Believe it or not, you are already 90% of the way to comprehending elliptic curves. It’s far easier to make sense of elliptic curves by understanding their similarity to other familiar structures than to try to understand their funky math from the ground up.
This is similar to me telling you that Ethereum uses “Patricia Merkle trees” to store state. You may not know what a “Patricia tree” or a “Merkle tree” is, but you do know:
- It has a root.
- You can probably access elements in logarithmic time, or at least that is the intent.
- Something useful is stored in the leaves.
- There exists some algorithm to traverse the tree and access a leaf you care about.
So when I tell you elliptic curve points under addition form a group, you should already know what to look out for when you learn about that subject.
Again, groups don’t need to be mysterious moon math. You’ve worked with groups intuitively as a programmer. Now you have a concrete word to describe this recurring phenomenon.
It’s far more efficient to say “group” than it is to say “this is a set with a way to combine elements associatively and the elements all have blah blah blah.”
I know this may seem like a huge tangent, but trust me, understanding “homomorphism” enables us to succinctly describe a concept that we will regularly see. It will also come in handy again when we discuss Quadratic Arithmetic Programs.
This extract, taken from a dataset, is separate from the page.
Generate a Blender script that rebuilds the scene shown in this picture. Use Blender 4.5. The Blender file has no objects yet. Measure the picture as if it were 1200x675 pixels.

Homomorphisms appear frequently in the ZK world.
Imagine trying to discuss tree data structures without a word for “roots” or “leaves.” That would be immensely frustrating.
Summary
A homomorphism from $A$ to $B$ exists if and only if a function $\phi$ exists that takes an element from $A$ and returns and element from $B$ and $\phi(a_i \square a_j)=\phi(a_i)\blacksquare\phi(a_j)$ or all $a_i$ and $a_j$ in $A$, where $\square$ is the binary operator of $A$ and $\blacksquare$ is the binary operator of $B$. The existence of $\phi$ is sufficient for the homomorphism to exist.
Homomorphisms are not necessarily bidirectional. They are only required to work in one direction, from $A$ to $B$.
If $\phi: A \rightarrow B$ is computationally difficult to invert, then $\phi$ homomorphically encrypts the elements of $A$. That means we can validate claims about computations in $A$ using elements in $B$.
The good news is, we are done with our treatment of abstract algebra, and we now have a strong foundation to move on to elliptic curves.